BlockEx has also developed other services that bridge the gap between assets in the current capital markets infrastructure to be transferred into DAXP, however, this will be revealed later on.

Among many benefits ESMA claims that there are a number of downsides. This is inherent to financial markets and not DLT itself. For example, ESMA claims cyber-security issues are not fully addressed by DTL. Has ESMA forgotten about the Bangladeshi bank heist in 2016? Was this because the technology was not robust enough? Cyber security is always going to be an issue regardless of the technology used. ESMA also states that KYC and AML procedures may not be adequate. Again this is an issue of the existing system not the technology itself.

Another complaint is that implementing DTL to existing market structures could lead to a decrease in competition as market operators will have monopolies. They could charge high entry fees, not too dissimilar to the London Stock Exchange, especially if you consider the merger attempts with Deutsche Borse. ESMA says this could have a negative impact of the cost and quality of the service.
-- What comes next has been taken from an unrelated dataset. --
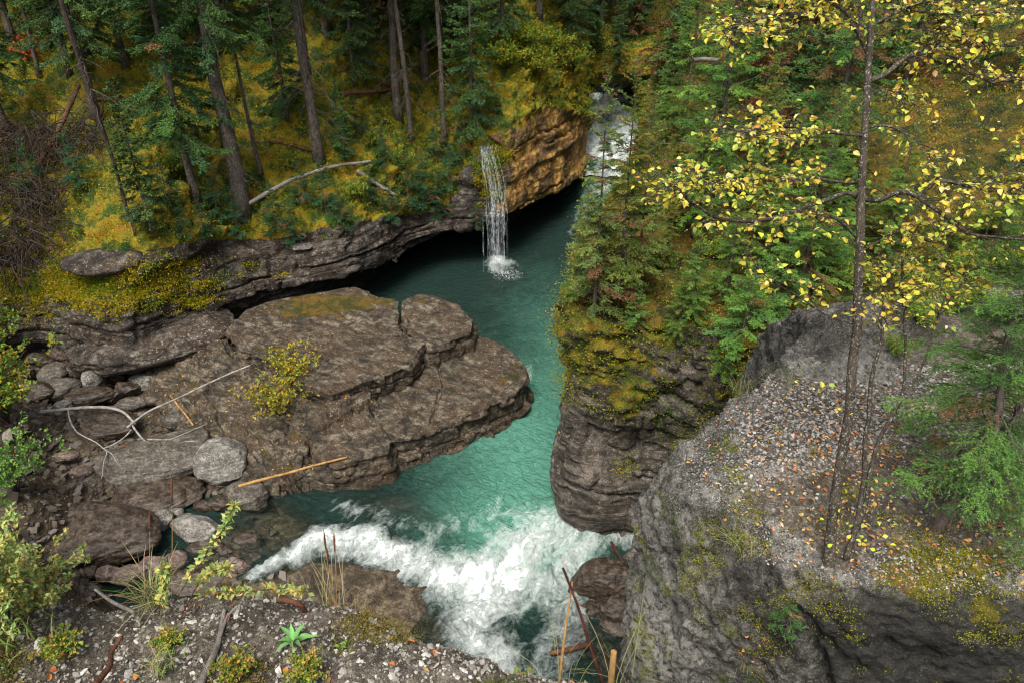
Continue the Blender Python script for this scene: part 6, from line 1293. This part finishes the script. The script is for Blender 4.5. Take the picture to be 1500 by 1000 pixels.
def rosette(loc, seed, n, Lr, W, lab, pal=((.22, .42, .08), (.28, .48, .10), (.16, .34, .07))):
    r = np.random.default_rng(seed); az = np.arange(n) * 2.4 + r.random(n) * .5; el = .25 + .9 * r.random(n); d = np.stack([np.cos(az) * np.cos(el), np.sin(az) * np.cos(el), np.sin(el)], -1)
    V, Fc = leaves6(np.zeros((n, 3)) + r.normal(size=(n, 3)) * .003, d, np.tile([0, 0, 1.], (n, 1)), Lr * (.6 + .5 * r.random(n)), W * np.ones(n), .25, .18)
    add("rosette_plant", new_mesh("leaves", V, Fc, M['leaf'], col=np.repeat(pick(r, n, pal, .12), 7, 0)), loc=loc, label=lab, category="plant")
rosette(fg(524, 938), 1, 13, .085, .02, "bright green rosette of long leaves at the gravel edge")
rosette(fg(428, 938), 2, 11, .075, .017, "green rosette left of the brightest one on the gravel", ((.16, .32, .10), (.20, .38, .12)))
rosette(fg(500, 950), 3, 6, .03, .012, "tiny round-leaved plant below the bright rosette")
lowp = bush_parts(31, .07, .07, 34, 40, .011, .008, ((.14, .24, .04), (.30, .30, .05), (.40, .22, .05), (.20, .28, .05)), None, .0008)
for i, (u, v, s, lab) in enumerate([(400, 985, 1.3, "low green and orange plant patch at the bottom edge"), (345, 990, 1.0, "low leafy patch left of the orange-green one at the bottom"), (450, 990, 1.0, "low plant patch right of the larger one at the bottom edge"), (250, 950, .8, "small leafy patch in the middle of the gravel"),
                                    (585, 975, .7, "small plant patch under the bright rosette"), (760, 1003, .7, "small mossy plant at the tip of the gravel ledge"), (90, 960, 1.0, "low leafy patch near the left corner"), (20, 990, 1.3, "leafy patch in the lower left corner")]):
    put_bush("ground_plant", lowp, fg(u, v), lab, "plant", "low plants on the foreground gravel", i, s)
PALE = ((.28, .38, .12), (.36, .44, .14), (.42, .42, .12), (.22, .32, .10), (.5, .42, .12))
pb = bush_parts(32, .30, .22, 22, 70, .022, .013, PALE, None, .0018, clump=4)
put_bush("pale_bush", pb, P(15, 905, 10.35), "pale green small-leaved bush in the lower left corner", "bush", None, 0, .85)
put_bush("pale_bush", pb, P(75, 885, 10.25), "pale green bush right of the corner one, reaching over the rocks", "bush", None, 2, .75)
put_bush("pale_bush", pb, P(-20, 860, 10.5), "pale green bush at the left edge above the corner one", "bush", None, 4, .7)
sprg = np.random.default_rng(33)
for j, (path, lab) in enumerate([([(250, 888), (275, 850), (300, 810), (330, 770), (345, 735)], "pale green sprig reaching up over the mottled boulder"), ([(262, 905), (300, 870), (345, 868), (400, 862), (448, 866)], "pale sprig arching right over the white water's start"),
                                 ([(235, 905), (238, 880), (243, 850), (240, 830)], "short upright pale sprig in the grass tuft"), ([(268, 900), (290, 855), (310, 835), (335, 832)], "pale sprig between the upright and the arching ones")]):
    a = fg(*path[0]); dep = proj(a)[2]; q = [a] + [PD(u, v, dep - .06 * (i + 1) + .02) for i, (u, v) in enumerate(path[1:])]; p = smoothpath(np.array(q), 8) - a
    o = root("leafy_sprig", a, lab, "sprig"); v, f = tubes([p], [np.linspace(.0022, .0009, len(p))], 5); add("stem", new_mesh("stem", v, f, M['redlog']), parent=o)
    n = 170; t = (.2 + .8 * sprg.random(n) ** .6) * (len(p) - 1.01); i0 = t.astype(int); pos = p[i0] + (p[i0 + 1] - p[i0]) * (t - i0)[:, None]; d = rand_dirs(sprg, n, .4)
    V, Fc = leaves4(pos + d * .008 * sprg.random((n, 1)), d, rand_dirs(sprg, n, 1.5), .020 * (.6 + .6 * sprg.random(n)), .011); add("foliage", new_mesh("foliage", V, Fc, M['leaf'], col=np.repeat(pick(sprg, n, PALE, .15), 4, 0), smooth=False), parent=o)

# ================================================================ THE BIRCH
br = np.random.default_rng(2024)
b0 = on(near_grid, 1216, 826); b0d = proj(b0)[2]
birch = root("birch_tree", b0 - [0, 0, .03], "slender grey birch with thinning yellow leaves growing out of the big boulder", "birch tree")
LEAFC = ((.66, .58, .06), (.74, .66, .12), (.56, .58, .07), (.40, .52, .08), (.70, .50, .07), (.60, .36, .07), (.32, .46, .08), (.80, .74, .26)); LW = (.22, .19, .19, .15, .06, .03, .08, .08)
twp, twr, lp, ld = [], [], [], []
def limb(pts, r0, r1, name="limb", leafy=1.0, twig_from=.25, tl=.29, nt=None, bias=(0, 0, 0), mat='birch'):
    q = np.array([PD(u, v, d) for u, v, d in pts]); p = smoothpath(q, 7); p = wobble(p, .012, 5, int(pts[0][0] + pts[-1][0])); L_ = np.linalg.norm(np.diff(p, axis=0), axis=1).sum()
    v, f = tubes([p - b0], [np.linspace(r0, r1, len(p)) * (1 + .1 * vnoise(p * 20, 3))], 8 if r0 > .02 else 6); add(name, new_mesh(name, v, f, M[mat]), parent=birch)
    n = int(1.75 * nt) if nt is not None else int(L_ / .055 * leafy)
    for i in range(n):
        t = twig_from + (1 - twig_from) * br.random(); k = min(int(t * (len(p) - 1)), len(p) - 2); tan = unit(p[k + 1] - p[k]); d = unit(tan * .7 + br.normal(size=3) * [.8, .8, .13] + np.array(bias)); l = tl * (.4 + .8 * br.random()); m = 6; q = [p[k]]
        for j in range(m):
            d = unit(d + br.normal(size=3) * [.26, .26, .12] + [0, 0, .0]); q.append(q[-1] + d * l / m)
        q = np.array(q); twp.append(q - b0); twr.append(np.linspace(.0032, .0013, m + 1))
        for s_ in range(2):
            kk = br.integers(2, m); d2 = unit(d + br.normal(size=3) * [.8, .8, .2]); q2 = q[kk] + d2 * np.linspace(0, 1, 4)[:, None] * l * .4 + br.normal(size=(4, 3)) * .006; twp.append(q2 - b0); twr.append(np.linspace(.0015, .0008, 4))
            for w in (1, 2, 3):
                if br.random() < .62: lp.append(q2[w] - b0); ld.append(d2)
        for w in range(2, m + 1):
            if br.random() < .5: lp.append(q[w] - b0); ld.append(unit(q[w] - q[w - 1]))
    return p
trunk_px = [(1215, 832, b0d), (1219, 770, b0d - .06), (1228, 700, b0d - .14), (1243, 620, b0d - .24), (1251, 530, b0d - .32), (1258, 440, b0d - .4), (1262, 340, b0d - .46), (1263, 280, b0d - .5), (1267, 200, b0d - .55), (1274, 100, b0d - .6), (1278, 40, b0d - .65), (1284, -60, b0d - .7), (1290, -200, b0d - .75)]
tq = np.array([PD(*a) for a in trunk_px]); tp = smoothpath(tq, 9); tp = wobble(tp, .008, 4, 5); tt = np.linspace(0, 1, len(tp)); trd = .038 * (1 - .62 * tt) * (1 + .35 * np.exp(-tt * 40)) * (1 + .06 * vnoise(tp * 14, 6))
v, f = tubes([tp - b0], [trd], 14); add("trunk", new_mesh("trunk", v, f, M['birch']), parent=birch)
D = b0d - .45
limb([(1262, 285, D), (1240, 276, D - .05), (1180, 298, D - .2), (1110, 318, D - .35), (1050, 313, D - .5), (1010, 287, D - .6), (995, 275, D - .62)], .016, .004, nt=30, twig_from=.35)
limb([(1262, 262, D), (1200, 255, D - .1), (1130, 258, D - .25), (1080, 262, D - .4), (1030, 262, D - .5)], .010, .003, nt=34)
limb([(1266, 190, D - .1), (1210, 186, D - .2), (1150, 180, D - .35), (1110, 180, D - .5), (1090, 188, D - .55)], .010, .003, nt=32)
limb([(1274, 70, D - .15), (1255, 38, D - .2), (1215, 20, D - .3), (1150, 10, D - .4), (1100, 22, D - .5), (1070, 38, D - .55)], .014, .003, nt=38)
limb([(1274, 40, D - .15), (1210, -10, D - .3), (1130, -15, D - .4)], .01, .003, nt=22)
limb([(1273, 112, D - .15), (1300, 100, D - .05), (1340, 72, D + .1), (1372, 60, D + .15), (1382, 42, D + .2), (1430, 52, D + .25), (1510, 62, D + .3)], .018, .005, nt=36)
limb([(1372, 58, D + .15), (1400, 80, D + .1), (1450, 110, D + .05), (1510, 108, D)], .008, .003, nt=24)
limb([(1278, 30, D - .2), (1330, 5, D - .1), (1400, -15, D)], .012, .004, nt=18); limb([(1340, 10, D - .1), (1420, 15, D), (1500, 10, D + .1)], .008, .003, nt=24)
limb([(1264, 283, D), (1290, 285, D - .03), (1320, 276, D - .1), (1347, 284, D - .15), (1385, 310, D - .2), (1425, 337, D - .25), (1510, 343, D - .3)], .020, .006, nt=12)
limb([(1345, 282, D - .15), (1378, 257, D - .2), (1420, 264, D - .25), (1470, 272, D - .3), (1525, 267, D - .35)], .013, .005, nt=26, tl=.3)
limb([(1440, 268, D - .3), (1480, 240, D - .35), (1520, 215, D - .4)], .006, .003, nt=14)
limb([(1266, 182, D - .1), (1300, 178, D - .05), (1338, 195, D), (1368, 228, D), (1384, 258, D)], .008, .003, nt=11)
limb([(1262, 150, D - .1), (1290, 125, D), (1330, 135, D + .1), (1350, 165, D + .1)], .007, .003, nt=12)
limb([(1260, 345, D + .02), (1235, 320, D - .1), (1205, 302, D - .2), (1180, 298, D - .2)], .009, .005, nt=4)
limb([(1256, 470, D + .1), (1215, 455, D), (1165, 425, D - .1), (1120, 395, D - .2), (1095, 360, D - .25)], .006, .003, nt=13, tl=.28)
limb([(1262, 360, D), (1290, 345, D), (1330, 330, D), (1370, 345, D), (1420, 300, D)], .006, .003, nt=12, tl=.3)
s2 = limb([(1240, 815, b0d - .02), (1262, 745, b0d - .08), (1270, 650, b0d - .18), (1276, 560, b0d - .28), (1292, 490, b0d - .34), (1296, 420, b0d - .38), (1290, 360, b0d - .4)], .020, .006, "stem", nt=14, twig_from=.7, tl=.3)
s3 = limb([(1258, 770, b0d - .05), (1285, 660, b0d - .15), (1300, 618, b0d - .2), (1323, 570, b0d - .25), (1327, 500, b0d - .3), (1325, 430, b0d - .35), (1322, 370, b0d - .4)], .016, .005, "stem", nt=18, twig_from=.7, tl=.32)
limb([(1323, 570, b0d - .25), (1348, 545, b0d - .25), (1372, 470, b0d - .3), (1400, 425, b0d - .3), (1425, 400, b0d - .3)], .008, .003, nt=16, twig_from=.45)
limb([(1250, 640, b0d - .24), (1220, 590, b0d - .3), (1180, 560, b0d - .3)], .003, .0015, nt=2, tl=.15)
v, f = tubes(twp, twr, 4); add("twigs", new_mesh("twigs", v, f, M['birch']), parent=birch)
lp = np.array(lp); ld = np.array(ld); n = len(lp); print("birch leaves", n)
d = unit(ld * .5 + br.normal(size=(n, 3)) * [.8, .8, .35] + [0, 0, -.28]); pos = lp + d * .008
LL = .042 * (.45 + .75 * br.random(n)); V, Fc = leaves6(pos, d, unit(rand_dirs(br, n, 1.1)), LL, LL * (.62 + .2 * br.random(n)), .15, .15)
add("leaves", new_mesh("leaves", V, Fc, M['leaf'], col=np.repeat(pick(br, n, LEAFC, .12, LW), 7, 0), smooth=False), parent=birch)
n = 34; pp = np.array([PD(1262 + 30 * br.normal(), 775 + 35 * br.normal(), b0d - .15) for _ in range(n)]) - b0; V, Fc = leaves6(pp, rand_dirs(br, n), rand_dirs(br, n, 1.5), .038, .026)
add("low_leaves", new_mesh("low_leaves", V, Fc, M['leaf'], col=np.repeat(pick(br, n, ((.5, .55, .05), (.4, .5, .06), (.65, .55, .06))), 7, 0), smooth=False), parent=birch)

# ---------------------------------------------------------------- more plants rooted on the soil behind the boulder's gravel
for i, (u, v, s_, lab) in enumerate([(1345, 470, .55, "small yellow-green bush on the soil behind the gravel, nearest the birch stems"), (1400, 455, .6, "yellow-green bush on the soil behind the gravel, middle one"), (1460, 470, .6, "yellow-green bush on the soil behind the gravel, next to the right edge"), (1310, 520, .35, "tiny green bush where the gravel meets the dark rock hump")]):
    put_bush("low_bush", jb, ng(u, v), lab, "bush", "yellow-green bushes behind the boulder", i * 2.2, s_)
To conclude, ESMA has reiterated that the financial services industry is going to be disrupted by Blockchain start-ups or collaborations, as the benefits and cost savings are too great. Blockchain technology is here to stay. The potential risks of Blockchain technology implementation into financial markets infrastructure are risks that are inherent to any financial infrastructure regardless of the technology. The incumbent entities have everything to lose if they fail to take advantage of this new technology.